Wesley Staples played a unique role in the crew as a studio teacher for the cast. Outside of providing regular lessons, studio teachers are also tasked with protecting the young actors’ welfare during production. Strong and Fishel, who were still teenagers when production on Boy Meets World started, praised Staples for always looking out for their wellbeing on set.

Strong recalled one particular instance he worked on a production in Australia where his studio teacher didn’t step in to help him.

“When I worked in Australia when I was 11, they didn’t have state protection. They didn’t have a welfare worker,” he said. “The studio teacher in Australia turned out to be a background actor who they just gave a bump to also be my studio teacher, and they worked me so hard.”

The actor said there was one day on set where he was still filming at one in the morning after working for almost 18 hours straight.

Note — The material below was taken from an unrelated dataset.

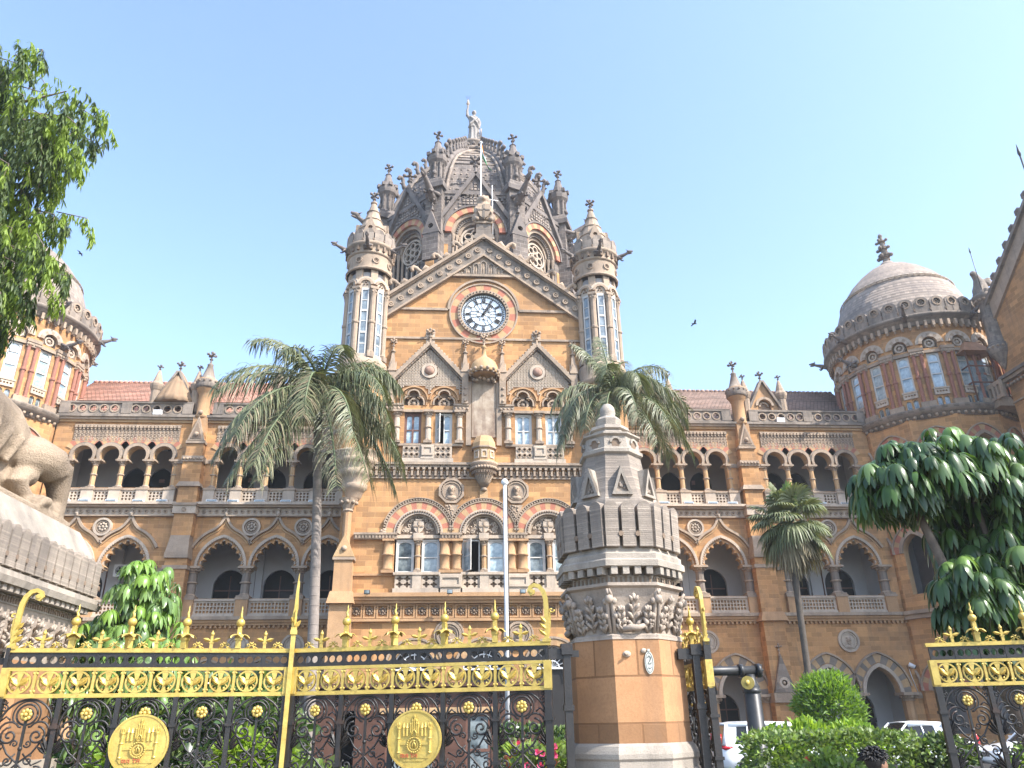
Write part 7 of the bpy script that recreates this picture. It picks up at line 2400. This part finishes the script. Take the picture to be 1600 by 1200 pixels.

“I was cold, we were freezing,” he recalled. “And I just remember the director being like: ‘C’mon, Rider! You can find that inner warmth, let’s do this!’” Strong said he felt like he was “passing out falling asleep” from the exhaustion.

Shawn Hunter staring at a pig
Photo: Everett Collection

But he specifically recalled how the difficult working conditions affected his mom, who was present on set with him but did not feel like she had the power to step in, even as the situation became dangerous.

“Obviously I was unhappy, but I think the hardest was on my mom because she was in a position where her son wants to be an actor, her son’s getting to be in this show, so she doesn’t want to shut down the production,” he said.

That’s where studio teachers are supposed to step in, he claimed.

“You need that person; you need that somebody with that authority who says: ‘Time’s up, you’ve worked nine and a half hours, that’s it,'” he told Staples, who completely agreed.

Staples recounted multiple moments from his career in which he had to step in to protect a young actor, including one where he got a studio fined for filming a scene with a young girl and a live bear despite his refusals. He even recalled another instance where he went against Macaulay Culkin‘s mother and pulled him from speaking to the press after he noticed the child actor “was tired.”

“They went off and the makeup ladies turned to me and said: ‘Oh my god, thank you so much,’” he said. “Everybody sees. Everybody on the set sees what’s going on.”

The Boy Meets World stars have spoken about the ups and downs of filming the hit ABC show, from pay disparities to filming “horribly uncomfortable” kissing scenes, but Staples was one of many members of the crew whom the actors said really looked out for them when they were young.

“We have two duties: to teach and welfare. The state empowers us to do that,” Staples said. “We’re a necessary evil, producers have to hire us.”